### Stated task
Give back, exactly as written, the lines from the beginning of the listing through the one that contains "R = math.radians".

### Information provided
• • • • •

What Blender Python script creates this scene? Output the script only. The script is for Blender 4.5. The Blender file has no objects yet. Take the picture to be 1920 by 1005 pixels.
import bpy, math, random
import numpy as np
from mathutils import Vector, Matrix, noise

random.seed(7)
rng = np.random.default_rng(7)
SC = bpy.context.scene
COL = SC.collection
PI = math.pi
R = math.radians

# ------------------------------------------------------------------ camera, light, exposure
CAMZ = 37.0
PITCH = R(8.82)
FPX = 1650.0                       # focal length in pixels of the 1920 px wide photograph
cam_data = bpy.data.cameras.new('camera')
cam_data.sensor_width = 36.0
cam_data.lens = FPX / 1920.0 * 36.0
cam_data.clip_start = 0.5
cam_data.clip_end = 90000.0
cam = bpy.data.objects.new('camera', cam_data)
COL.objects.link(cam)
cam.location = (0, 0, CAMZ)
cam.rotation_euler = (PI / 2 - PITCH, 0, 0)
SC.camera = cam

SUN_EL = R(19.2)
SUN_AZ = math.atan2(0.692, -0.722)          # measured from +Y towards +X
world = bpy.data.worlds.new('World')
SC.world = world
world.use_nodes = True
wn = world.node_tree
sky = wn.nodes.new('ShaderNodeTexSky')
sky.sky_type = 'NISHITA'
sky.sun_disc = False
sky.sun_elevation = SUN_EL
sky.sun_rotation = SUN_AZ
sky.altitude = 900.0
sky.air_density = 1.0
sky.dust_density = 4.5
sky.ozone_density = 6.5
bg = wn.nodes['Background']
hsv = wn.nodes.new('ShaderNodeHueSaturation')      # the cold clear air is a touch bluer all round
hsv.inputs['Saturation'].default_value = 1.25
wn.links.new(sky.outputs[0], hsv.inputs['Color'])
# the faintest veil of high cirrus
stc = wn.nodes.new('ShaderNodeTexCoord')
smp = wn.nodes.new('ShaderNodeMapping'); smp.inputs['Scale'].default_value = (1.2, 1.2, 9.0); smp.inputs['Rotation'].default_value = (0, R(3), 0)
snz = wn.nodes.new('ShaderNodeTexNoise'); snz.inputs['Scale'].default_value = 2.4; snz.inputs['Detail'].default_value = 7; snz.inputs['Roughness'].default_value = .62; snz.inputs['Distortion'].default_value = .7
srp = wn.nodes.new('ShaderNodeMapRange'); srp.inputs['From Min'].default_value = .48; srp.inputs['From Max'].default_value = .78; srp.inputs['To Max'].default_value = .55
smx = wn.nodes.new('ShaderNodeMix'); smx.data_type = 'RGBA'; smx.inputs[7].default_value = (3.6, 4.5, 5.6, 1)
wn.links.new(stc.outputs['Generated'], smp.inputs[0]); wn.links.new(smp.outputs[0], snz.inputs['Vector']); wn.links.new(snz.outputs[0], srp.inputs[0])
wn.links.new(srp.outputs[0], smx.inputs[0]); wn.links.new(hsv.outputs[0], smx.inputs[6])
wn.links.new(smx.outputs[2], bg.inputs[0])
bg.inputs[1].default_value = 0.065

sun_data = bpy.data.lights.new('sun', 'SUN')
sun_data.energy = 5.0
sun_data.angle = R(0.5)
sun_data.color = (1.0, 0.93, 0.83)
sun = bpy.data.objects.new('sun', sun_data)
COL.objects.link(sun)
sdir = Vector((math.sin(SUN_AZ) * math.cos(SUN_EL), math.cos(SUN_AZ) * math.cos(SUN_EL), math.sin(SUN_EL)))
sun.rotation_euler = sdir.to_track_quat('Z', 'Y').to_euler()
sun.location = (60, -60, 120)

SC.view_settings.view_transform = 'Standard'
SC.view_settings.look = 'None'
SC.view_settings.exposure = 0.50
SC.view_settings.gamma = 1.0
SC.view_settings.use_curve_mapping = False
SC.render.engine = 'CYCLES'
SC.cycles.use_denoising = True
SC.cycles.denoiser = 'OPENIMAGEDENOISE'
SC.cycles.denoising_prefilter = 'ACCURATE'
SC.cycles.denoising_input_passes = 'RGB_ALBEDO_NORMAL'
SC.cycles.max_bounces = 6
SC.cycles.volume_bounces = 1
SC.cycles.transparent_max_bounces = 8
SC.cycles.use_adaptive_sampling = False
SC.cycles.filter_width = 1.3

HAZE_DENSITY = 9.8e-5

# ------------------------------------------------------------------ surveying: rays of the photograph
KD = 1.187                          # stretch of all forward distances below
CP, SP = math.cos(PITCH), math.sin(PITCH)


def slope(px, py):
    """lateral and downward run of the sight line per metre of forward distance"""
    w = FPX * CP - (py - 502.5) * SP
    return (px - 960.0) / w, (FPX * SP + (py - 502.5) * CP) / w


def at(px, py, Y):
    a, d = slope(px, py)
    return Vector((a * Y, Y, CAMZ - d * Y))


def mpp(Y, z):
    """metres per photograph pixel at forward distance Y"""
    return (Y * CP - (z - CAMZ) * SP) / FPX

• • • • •

### Output for this task
What Blender Python script creates this scene? Output the script only. The script is for Blender 4.5. The Blender file has no objects yet. Take the picture to be 1920 by 1005 pixels.
import bpy, math, random
import numpy as np
from mathutils import Vector, Matrix, noise

random.seed(7)
rng = np.random.default_rng(7)
SC = bpy.context.scene
COL = SC.collection
PI = math.pi
R = math.radians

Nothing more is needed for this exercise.